● **YOUR TASK**: Leave the pictures out and retype the lines from the beginning through the line with "R = math.radians", both ends included.

● **SUPPLIED INFORMATION**:
- - - - -
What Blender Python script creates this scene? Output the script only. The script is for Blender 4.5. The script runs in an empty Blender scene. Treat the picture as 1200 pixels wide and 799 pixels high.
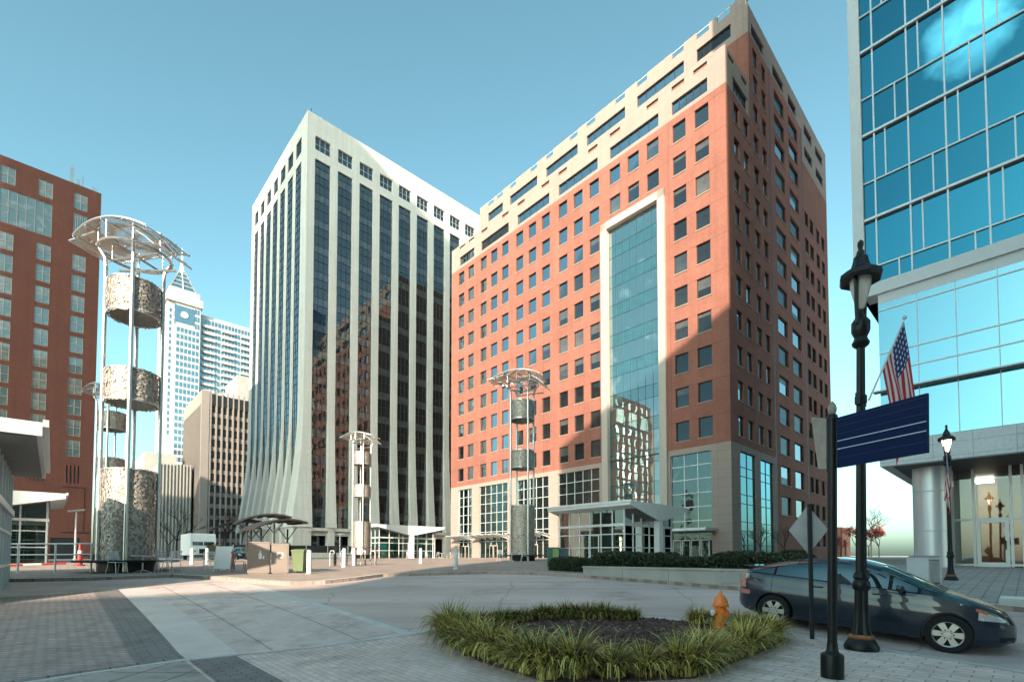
import bpy, bmesh, math, random
from mathutils import Vector, Matrix
random.seed(7)
sc = bpy.context.scene
COL = sc.collection
TH = math.atan2(.6857, .7279)          # the street grid is turned this far; grid coordinates are (x=b, y=a, z)
AX = (-.6857, .7279); BX = (.7279, .6857)
def W(b, a, z=0): return Vector((a*AX[0]+b*BX[0], a*AX[1]+b*BX[1], z))
def g(Y): return 0. if Y < 8 else 1.15*(1-math.exp(-(Y-8)/12))
def gz(b, a, off=0.): return g(W(b, a).y)+off
R = math.radians

# ---------------------------------------------------------------- mesh builder
class MB:
    def __init__(s): s.v = []; s.f = []; s.m = []
    def face(s, pts, m=0):
        n = len(s.v); s.v += [tuple(p) for p in pts]; s.f.append(tuple(range(n, n+len(pts)))); s.m.append(m)
    def box(s, x0, x1, y0, y1, z0, z1, m=0):
        n = len(s.v)
        s.v += [(x, y, z) for z in (z0, z1) for x, y in ((x0, y0), (x1, y0), (x1, y1), (x0, y1))]
        for q in ((0, 3, 2, 1), (4, 5, 6, 7), (0, 1, 5, 4), (1, 2, 6, 5), (2, 3, 7, 6), (3, 0, 4, 7)):
            s.f.append(tuple(n+i for i in q)); s.m.append(m)
    def prism(s, poly, ext, m=0):
        """poly: list of 3-D points (planar), ext: extrusion vector"""
        n = len(s.v); k = len(poly); e = Vector(ext)
        s.v += [tuple(p) for p in poly]+[tuple(Vector(p)+e) for p in poly]
        s.f.append(tuple(range(n, n+k))); s.m.append(m)
        s.f.append(tuple(range(n+2*k-1, n+k-1, -1))); s.m.append(m)
        for i in range(k):
            j = (i+1) % k
            s.f.append((n+i, n+j, n+k+j, n+k+i)); s.m.append(m)
    def tube(s, p0, p1, r0, r1=None, n=8, m=0, cap=True):
        p0 = Vector(p0); p1 = Vector(p1); r1 = r0 if r1 is None else r1
        d = (p1-p0); 
        if d.length < 1e-6: return
        q = d.to_track_quat('Z', 'Y'); k = len(s.v)
        for p, r in ((p0, r0), (p1, r1)):
            for i in range(n):
                t = 2*math.pi*i/n
                s.v.append(tuple(p+q @ Vector((r*math.cos(t), r*math.sin(t), 0))))
        for i in range(n):
            j = (i+1) % n
            s.f.append((k+i, k+j, k+n+j, k+n+i)); s.m.append(m)
        if cap:
            s.f.append(tuple(k+n-1-i for i in range(n))); s.m.append(m)
            s.f.append(tuple(k+n+i for i in range(n))); s.m.append(m)
    def path(s, pts, r, n=6, m=0):
        for p, q in zip(pts[:-1], pts[1:]): s.tube(p, q, r, n=n, m=m)
    def lathe(s, prof, n=20, c=(0, 0, 0), m=0, flute=0., nf=0, cap=True):
        k = len(s.v)
        for r, z in prof:
            for i in range(n):
                t = 2*math.pi*i/n
                rr = r*(1-flute*(.5+.5*math.cos(nf*t))) if flute else r
                s.v.append((c[0]+rr*math.cos(t), c[1]+rr*math.sin(t), c[2]+z))
        for h in range(len(prof)-1):
            for i in range(n):
                j = (i+1) % n
                s.f.append((k+h*n+i, k+h*n+j, k+(h+1)*n+j, k+(h+1)*n+i)); s.m.append(m)
        if cap:
            s.f.append(tuple(k+n-1-i for i in range(n))); s.m.append(m)
            e = k+(len(prof)-1)*n
            s.f.append(tuple(e+i for i in range(n))); s.m.append(m)
    def grid(s, fn, nu, nv, m=0):
        k = len(s.v)
        for i in range(nu+1):
            for j in range(nv+1): s.v.append(tuple(fn(i/nu, j/nv)))
        for i in range(nu):
            for j in range(nv):
                a = k+i*(nv+1)+j
                s.f.append((a, a+nv+1, a+nv+2, a+1)); s.m.append(m)
    def wall(s, ax, c, u0, u1, z0, z1, holes=(), depth=.25, m=0, mr=None):
        """wall with openings. ax 'L': plane x=c, u=y.  ax 'R': plane y=c, u=x.  outside is the negative side"""
        P = (lambda u, z, d=0: (c+d, u, z)) if ax == 'L' else (lambda u, z, d=0: (u, c+d, z))
        us = sorted({u0, u1} | {min(max(h[i], u0), u1) for h in holes for i in (0, 1)})
        zs = sorted({z0, z1} | {min(max(h[i], z0), z1) for h in holes for i in (2, 3)})
        for i in range(len(us)-1):
            # merge vertical runs so the faces stay few
            run = None
            for j in range(len(zs)-1):
                um = (us[i]+us[i+1])/2; zm = (zs[j]+zs[j+1])/2
                inside = any(h[0] < um < h[1] and h[2] < zm < h[3] for h in holes)
                if not inside and run is None: run = zs[j]
                if inside and run is not None:
                    s.face([P(us[i], run), P(us[i+1], run), P(us[i+1], zs[j]), P(us[i], zs[j])], m); run = None
            if run is not None: s.face([P(us[i], run), P(us[i+1], run), P(us[i+1], z1), P(us[i], z1)], m)
        mr = m if mr is None else mr
        for a0, a1, b0, b1 in [h[:4] for h in holes]:
            s.face([P(a0, b0), P(a0, b1), P(a0, b1, depth), P(a0, b0, depth)], mr)
            s.face([P(a1, b0), P(a1, b1), P(a1, b1, depth), P(a1, b0, depth)], mr)
            s.face([P(a0, b1), P(a1, b1), P(a1, b1, depth), P(a0, b1, depth)], mr)
            if b0 > z0: s.face([P(a0, b0), P(a1, b0), P(a1, b0, depth), P(a0, b0, depth)], mr)
    def build(s, name, mats, parent=None, o=(0, 0, 0), smooth=False, label=None, stuff=False):
        me = bpy.data.meshes.new(name)
        me.from_pydata([(x-o[0], y-o[1], z-o[2]) for x, y, z in s.v], [], s.f)
        if not isinstance(mats, (list, tuple)): mats = [mats]
        for q in mats: me.materials.append(q)
        for p, i in zip(me.polygons, s.m): p.material_index = i; p.use_smooth = smooth
        bm = bmesh.new(); bm.from_mesh(me)
        if smooth: bmesh.ops.remove_doubles(bm, verts=bm.verts, dist=1e-5)
        bmesh.ops.recalc_face_normals(bm, faces=bm.faces); bm.to_mesh(me); bm.free()
        ob = bpy.data.objects.new(name, me); COL.objects.link(ob)
        if parent: ob.parent = parent
        if label: ob['label'] = label
        if stuff: ob['kind'] = 'stuff'
        if smooth: autosmooth(me)
        return ob
def autosmooth(me, ang=40):
    bm = bmesh.new(); bm.from_mesh(me); lim = R(ang)
    for e in bm.edges:
        e.smooth = len(e.link_faces) == 2 and e.calc_face_angle(3.) < lim
    bm.to_mesh(me); bm.free()
def tag(o, label, cat, group=None, kind=None):
    o['label'] = label; o['category'] = cat
    if group: o['group'] = group
    if kind: o['kind'] = kind
    return o
def thing(name, label, cat, loc=(0, 0, 0), rot=0., group=None):
    o = bpy.data.objects.new(name, None); COL.objects.link(o); o.empty_display_size = .3
    o.location = loc; o.rotation_euler = (0, 0, rot); tag(o, label, cat, group)
    return o
def gthing(name, label, cat, b, a, z=0., group=None):
    """a thing aligned with the street grid, its base at grid point (b, a)"""
    return thing(name, label, cat, W(b, a, z), TH, group)
def copy_tree(o, parent=None):
    c = o.copy(); COL.objects.link(c)
    if parent: c.parent = parent
    for ch in list(o.children): copy_tree(ch, c)
    return c
def again(o, loc, rot, label=None, scale=None):
    c = copy_tree(o); c.location = loc; c.rotation_euler = (0, 0, rot)
    if label: c['label'] = label
    if scale: c.scale = (scale,)*3
    return c
def struct(o): o['kind'] = 'structure'; return o

# ---------------------------------------------------------------- materials
def nodes(name):
    m = bpy.data.materials.new(name); m.use_nodes = True
    return m, m.node_tree.nodes, m.node_tree.links, m.node_tree.nodes['Principled BSDF']
def rgb(c, k=1.): return (min(c[0]*k, 1), min(c[1]*k, 1), min(c[2]*k, 1), 1)
def coords(N, L, wallvec=False, rot=0.):
    tc = N.new('ShaderNodeTexCoord')
    if wallvec:
        sx = N.new('ShaderNodeSeparateXYZ'); L.new(tc.outputs['Object'], sx.inputs[0])
        ad = N.new('ShaderNodeMath'); ad.operation = 'ADD'; L.new(sx.outputs[0], ad.inputs[0]); L.new(sx.outputs[1], ad.inputs[1])
        cb = N.new('ShaderNodeCombineXYZ'); L.new(ad.outputs[0], cb.inputs[0]); L.new(sx.outputs[2], cb.inputs[1])
        return cb.outputs[0], tc.outputs['Object']
    if rot:
        mp = N.new('ShaderNodeMapping'); mp.inputs['Rotation'].default_value = (0, 0, rot); L.new(tc.outputs['Object'], mp.inputs[0])
        return mp.outputs[0], tc.outputs['Object']
    return tc.outputs['Object'], tc.outputs['Object']
def noise(N, L, vec, scale, detail=6, rough=.6):
    n = N.new('ShaderNodeTexNoise'); n.inputs['Scale'].default_value = scale; n.inputs['Detail'].default_value = detail
    n.inputs['Roughness'].default_value = rough; L.new(vec, n.inputs['Vector']); return n.outputs['Fac']
def ramp(N, L, fac, stops):
    r = N.new('ShaderNodeValToRGB'); L.new(fac, r.inputs[0]); e = r.color_ramp.elements
    while len(e) < len(stops): e.new(.5)
    for el, (p, c) in zip(e, stops): el.position = p; el.color = c
    return r.outputs[0]
def mixc(N, L, a, b, fac, mode='MULTIPLY'):
    x = N.new('ShaderNodeMix'); x.data_type = 'RGBA'; x.blend_type = mode; x.clamp_factor = True
    for sock, v in ((x.inputs[0], fac), (x.inputs[6], a), (x.inputs[7], b)):
        if hasattr(v, 'is_output'): L.new(v, sock)
        else: sock.default_value = v
    return x.outputs[2]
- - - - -
● **ANSWER TO THIS PROBLEM**:
What Blender Python script creates this scene? Output the script only. The script is for Blender 4.5. The script runs in an empty Blender scene. Treat the picture as 1200 pixels wide and 799 pixels high.
import bpy, bmesh, math, random
from mathutils import Vector, Matrix
random.seed(7)
sc = bpy.context.scene
COL = sc.collection
TH = math.atan2(.6857, .7279)          # the street grid is turned this far; grid coordinates are (x=b, y=a, z)
AX = (-.6857, .7279); BX = (.7279, .6857)
def W(b, a, z=0): return Vector((a*AX[0]+b*BX[0], a*AX[1]+b*BX[1], z))
def g(Y): return 0. if Y < 8 else 1.15*(1-math.exp(-(Y-8)/12))
def gz(b, a, off=0.): return g(W(b, a).y)+off
R = math.radians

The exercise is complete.